Este preceito mostra-se alinhado com os princípios estabelecidos no acima citado artigo 59.º, dele decorrendo a regra da sujeição ao NRAU dos contratos anteriores ao mesmo, salvaguardando-se, contudo, a aplicação de normas transitórias, que prevalecem sobre a disciplina estatuída pelo NRAU.

Assim se decidiu, aliás, nos Acórdãos do Supremo Tribunal de Justiça de 14.09.2023 (Ferreira Lopes) e do Tribunal da Relação do Porto de 16.01.2024 (Ana Lucinda Cabral) (respetivamente Processo n.º 1824/22.3T8VCT.G1.S1 e n.º 16064/21.0T8PRT.P1, ambos in http://www.dgsi.pt/), onde se concluiu que quanto às matérias reguladas pelo artigo 26.º, n.º 3, é esta norma que deve aplicar-se e não o RAU, nem o NRAU, por ser precisamente essa a vocação do direito transitório material.

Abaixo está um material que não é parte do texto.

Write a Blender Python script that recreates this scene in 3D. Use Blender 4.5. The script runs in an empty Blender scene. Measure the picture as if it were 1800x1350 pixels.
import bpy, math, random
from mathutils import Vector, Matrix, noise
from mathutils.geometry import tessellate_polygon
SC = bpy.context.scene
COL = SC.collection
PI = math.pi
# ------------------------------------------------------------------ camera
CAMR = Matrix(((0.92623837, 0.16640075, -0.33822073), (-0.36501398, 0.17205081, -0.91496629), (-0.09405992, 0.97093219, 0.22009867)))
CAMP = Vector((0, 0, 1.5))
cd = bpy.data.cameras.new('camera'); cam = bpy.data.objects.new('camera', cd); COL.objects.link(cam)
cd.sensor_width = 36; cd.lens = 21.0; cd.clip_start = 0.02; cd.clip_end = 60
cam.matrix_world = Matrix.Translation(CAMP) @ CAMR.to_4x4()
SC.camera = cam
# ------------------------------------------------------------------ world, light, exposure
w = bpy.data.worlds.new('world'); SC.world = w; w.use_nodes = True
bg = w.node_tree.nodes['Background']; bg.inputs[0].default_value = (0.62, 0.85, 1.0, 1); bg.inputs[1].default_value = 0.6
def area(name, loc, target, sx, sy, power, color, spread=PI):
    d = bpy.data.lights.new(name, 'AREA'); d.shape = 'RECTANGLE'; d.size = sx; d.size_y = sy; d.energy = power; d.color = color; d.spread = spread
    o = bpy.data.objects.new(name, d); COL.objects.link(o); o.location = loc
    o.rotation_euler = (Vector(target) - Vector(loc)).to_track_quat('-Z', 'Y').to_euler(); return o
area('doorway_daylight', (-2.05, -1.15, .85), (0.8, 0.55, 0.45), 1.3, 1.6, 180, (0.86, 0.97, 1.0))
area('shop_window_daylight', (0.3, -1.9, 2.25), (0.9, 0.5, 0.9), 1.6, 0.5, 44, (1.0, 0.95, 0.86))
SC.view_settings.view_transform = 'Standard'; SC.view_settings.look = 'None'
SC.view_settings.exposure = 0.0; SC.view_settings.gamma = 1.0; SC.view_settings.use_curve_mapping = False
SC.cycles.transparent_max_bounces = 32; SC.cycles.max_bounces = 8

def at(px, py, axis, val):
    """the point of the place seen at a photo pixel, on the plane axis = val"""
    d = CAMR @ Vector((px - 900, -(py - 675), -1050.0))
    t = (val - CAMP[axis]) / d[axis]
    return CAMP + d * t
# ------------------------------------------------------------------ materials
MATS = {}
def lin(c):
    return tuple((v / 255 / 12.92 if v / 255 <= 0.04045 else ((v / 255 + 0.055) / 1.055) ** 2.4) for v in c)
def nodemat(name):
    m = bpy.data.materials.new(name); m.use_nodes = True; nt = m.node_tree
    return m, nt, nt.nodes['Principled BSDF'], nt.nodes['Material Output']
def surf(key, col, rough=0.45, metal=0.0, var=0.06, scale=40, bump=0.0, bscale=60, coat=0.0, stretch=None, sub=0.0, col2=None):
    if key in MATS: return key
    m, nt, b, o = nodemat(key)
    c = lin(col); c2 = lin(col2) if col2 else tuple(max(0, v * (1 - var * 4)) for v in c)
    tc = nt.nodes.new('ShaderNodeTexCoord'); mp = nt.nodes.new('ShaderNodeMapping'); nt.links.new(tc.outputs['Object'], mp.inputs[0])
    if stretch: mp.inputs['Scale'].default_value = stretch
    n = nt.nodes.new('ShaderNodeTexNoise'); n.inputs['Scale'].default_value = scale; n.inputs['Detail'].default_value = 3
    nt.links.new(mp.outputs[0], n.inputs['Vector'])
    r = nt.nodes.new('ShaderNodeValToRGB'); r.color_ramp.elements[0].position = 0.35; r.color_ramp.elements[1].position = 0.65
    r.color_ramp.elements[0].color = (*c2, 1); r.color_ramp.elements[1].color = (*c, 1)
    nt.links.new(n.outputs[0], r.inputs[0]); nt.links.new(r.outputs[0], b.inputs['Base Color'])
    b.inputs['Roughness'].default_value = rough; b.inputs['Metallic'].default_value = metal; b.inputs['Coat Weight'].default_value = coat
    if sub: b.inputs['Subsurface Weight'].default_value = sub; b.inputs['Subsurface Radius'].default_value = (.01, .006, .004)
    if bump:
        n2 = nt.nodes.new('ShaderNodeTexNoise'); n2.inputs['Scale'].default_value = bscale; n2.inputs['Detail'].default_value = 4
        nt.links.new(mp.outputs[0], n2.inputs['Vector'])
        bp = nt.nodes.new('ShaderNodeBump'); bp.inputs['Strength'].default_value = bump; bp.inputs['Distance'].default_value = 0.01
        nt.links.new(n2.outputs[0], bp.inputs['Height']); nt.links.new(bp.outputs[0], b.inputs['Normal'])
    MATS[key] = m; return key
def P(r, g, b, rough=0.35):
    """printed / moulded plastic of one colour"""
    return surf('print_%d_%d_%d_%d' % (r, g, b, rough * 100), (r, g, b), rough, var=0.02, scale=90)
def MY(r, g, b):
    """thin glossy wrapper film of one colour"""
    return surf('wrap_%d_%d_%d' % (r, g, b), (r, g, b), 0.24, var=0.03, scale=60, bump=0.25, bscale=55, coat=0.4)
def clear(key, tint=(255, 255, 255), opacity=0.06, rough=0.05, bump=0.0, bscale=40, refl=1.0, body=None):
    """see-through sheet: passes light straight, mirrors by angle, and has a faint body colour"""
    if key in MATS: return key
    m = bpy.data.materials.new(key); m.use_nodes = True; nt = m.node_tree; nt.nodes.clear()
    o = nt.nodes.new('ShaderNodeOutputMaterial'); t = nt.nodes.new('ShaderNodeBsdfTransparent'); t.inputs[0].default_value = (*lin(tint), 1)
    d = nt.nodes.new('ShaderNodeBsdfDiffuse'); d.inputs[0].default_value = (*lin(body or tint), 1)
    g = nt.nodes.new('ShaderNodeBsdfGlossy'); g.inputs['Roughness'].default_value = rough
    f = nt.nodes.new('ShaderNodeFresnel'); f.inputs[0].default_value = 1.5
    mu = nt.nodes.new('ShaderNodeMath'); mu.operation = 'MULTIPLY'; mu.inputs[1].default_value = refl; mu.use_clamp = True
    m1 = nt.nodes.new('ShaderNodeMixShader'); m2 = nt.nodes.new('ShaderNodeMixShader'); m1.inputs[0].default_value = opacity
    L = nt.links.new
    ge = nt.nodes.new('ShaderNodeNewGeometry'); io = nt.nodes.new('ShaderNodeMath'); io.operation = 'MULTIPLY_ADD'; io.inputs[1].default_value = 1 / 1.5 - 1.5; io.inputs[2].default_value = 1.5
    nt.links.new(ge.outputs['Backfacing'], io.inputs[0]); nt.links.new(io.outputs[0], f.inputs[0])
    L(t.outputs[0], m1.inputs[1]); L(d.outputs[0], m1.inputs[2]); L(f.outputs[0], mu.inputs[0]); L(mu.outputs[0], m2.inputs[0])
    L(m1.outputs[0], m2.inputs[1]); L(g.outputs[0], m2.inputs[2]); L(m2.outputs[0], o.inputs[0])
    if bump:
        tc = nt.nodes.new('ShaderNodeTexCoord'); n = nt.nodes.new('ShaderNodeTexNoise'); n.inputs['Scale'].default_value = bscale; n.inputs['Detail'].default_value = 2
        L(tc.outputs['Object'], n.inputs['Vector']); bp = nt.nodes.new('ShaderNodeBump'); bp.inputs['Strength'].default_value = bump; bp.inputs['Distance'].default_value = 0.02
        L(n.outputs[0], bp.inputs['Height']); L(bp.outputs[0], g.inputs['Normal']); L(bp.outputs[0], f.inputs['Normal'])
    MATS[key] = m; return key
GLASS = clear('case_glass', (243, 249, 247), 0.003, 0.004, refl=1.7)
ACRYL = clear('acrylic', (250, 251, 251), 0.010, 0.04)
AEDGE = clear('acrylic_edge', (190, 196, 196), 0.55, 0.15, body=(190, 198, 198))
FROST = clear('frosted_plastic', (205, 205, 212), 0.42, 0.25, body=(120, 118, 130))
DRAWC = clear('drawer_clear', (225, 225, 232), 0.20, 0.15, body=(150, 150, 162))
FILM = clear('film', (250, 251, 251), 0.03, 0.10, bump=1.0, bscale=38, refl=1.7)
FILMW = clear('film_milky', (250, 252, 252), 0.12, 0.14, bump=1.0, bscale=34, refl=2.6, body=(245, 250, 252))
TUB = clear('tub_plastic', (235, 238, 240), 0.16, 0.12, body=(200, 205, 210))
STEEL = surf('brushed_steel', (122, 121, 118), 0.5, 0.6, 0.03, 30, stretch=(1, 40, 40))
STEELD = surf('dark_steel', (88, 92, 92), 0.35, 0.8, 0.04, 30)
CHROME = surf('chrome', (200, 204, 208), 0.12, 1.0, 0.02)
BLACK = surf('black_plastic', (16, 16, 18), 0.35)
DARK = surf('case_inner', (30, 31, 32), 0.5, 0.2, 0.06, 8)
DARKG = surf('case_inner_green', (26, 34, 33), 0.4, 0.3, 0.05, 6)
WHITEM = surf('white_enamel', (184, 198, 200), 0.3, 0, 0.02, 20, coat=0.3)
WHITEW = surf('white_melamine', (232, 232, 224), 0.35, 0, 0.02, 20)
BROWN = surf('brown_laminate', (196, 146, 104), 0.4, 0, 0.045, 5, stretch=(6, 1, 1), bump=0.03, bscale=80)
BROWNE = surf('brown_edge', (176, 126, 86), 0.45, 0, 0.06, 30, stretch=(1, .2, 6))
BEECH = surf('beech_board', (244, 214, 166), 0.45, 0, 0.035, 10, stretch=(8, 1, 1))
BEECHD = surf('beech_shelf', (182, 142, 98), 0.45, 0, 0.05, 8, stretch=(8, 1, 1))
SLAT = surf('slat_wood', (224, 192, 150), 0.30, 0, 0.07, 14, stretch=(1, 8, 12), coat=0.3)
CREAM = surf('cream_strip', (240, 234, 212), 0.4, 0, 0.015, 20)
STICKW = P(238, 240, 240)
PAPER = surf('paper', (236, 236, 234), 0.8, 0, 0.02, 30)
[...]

Por outro lado, o referido n.º 3 do artigo 26.º ressalva o acordo das partes quando fixem um prazo de renovação superior a 3 anos, contudo, não está provado que as partes tenham acordado qualquer prazo de renovação do contrato.

Em conclusão, no caso em apreço, o contrato renovou-se em 25 de abril de 2020, pelo período de 3 anos, e voltou a renovar-se em 25 de abril de 2023, por novo período de 3 anos.

3.3. No mais, isto é, no que concerne ao percurso subsequente realizado na sentença com respeito à oposição à renovação deduzida pelos AA., não foi essa matéria objeto de impugnação no recurso, pelo que cumpre confirmar a sentença, também quanto a esta decisão proferida relativamente ao pedido subsidiário.

Improcede, portanto, o recurso.

C) Custas

As custas do recurso principal são suportadas pela R. e as custas do recurso subordinado são suportadas pelos AA., atenta a improcedência dos recursos (artigo 567.º, n.ºs 1 e 2, do Código de Processo Civil).

V – Dispositivo

Pelo exposto, acordam os Juízes da Secção Cível deste Tribunal da Relação em julgar improcedente o recurso principal e o recurso subordinado, confirmando a decisão recorrida.

Custas do recurso principal pela R. e do recurso subordinado pelos AA..

Notifique e registe.

Sónia Moura (Relatora)
Manuel Bargado (1º Adjunto)
António Marques da Silva (2º Adjunto)

_________________________________________________
[1] É evidente o lapso de escrita de que padece a presente conclusão, porquanto no corpo das alegações os AA. se referem expressamente ao artigo 14.º, n.º 1, do Código do Registo Comercial, transcrevendo o mesmo.